"All mixed up, don't know what to do"

May 22, 2006 01:59

after a really really sad day i had an amazing night.

i feel so weird about the whole thing. jenn crying is not something i usually handle very well. so i just had her eat food and made her get some sleep... i didn't know what else to do. those were the good friend things to do, right?

it's a weird concept, death, and i don't want to understand it. i'm much happier being ignorant about it. the only problem is that more people seem to be dying, and one of these days it could be someone who is near and dear to me that i love. that's going to be a very bad reality check. i'm not ready for it.
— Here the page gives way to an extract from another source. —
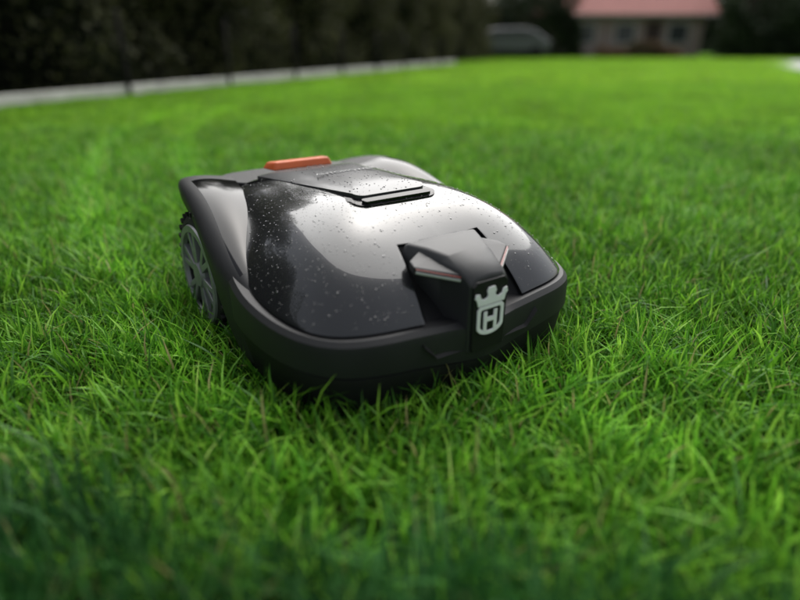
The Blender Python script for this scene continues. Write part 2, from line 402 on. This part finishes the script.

He was one of those kids that always made you smile. Whether it's been a day or years, you just couldn't help but smile while talking to him because he just always seemed happy and genuinly interested in what you were saying. It's really a sad thing that he got involved with drugs, and that they were what lead him to the end. just one more reason for me to hate drugs and me to keep myself distanced away from those who do them... i simply can't handle the pain they cause everyone around them. i can't stand to see more jenn's crying, sobbing, and being completely emotionally destroyed. i just can't handle that, and they shouldn't have to feel that, ever.

i just want to say i love you guys, i really do.

-Lindsey J.

p.s. thank you eric for an absolutely amazing evening

p.p.s. margot, you're right. you're the new queen. no pressure, it's who you are that got you to this point in the first place. just let go and be free. i love you.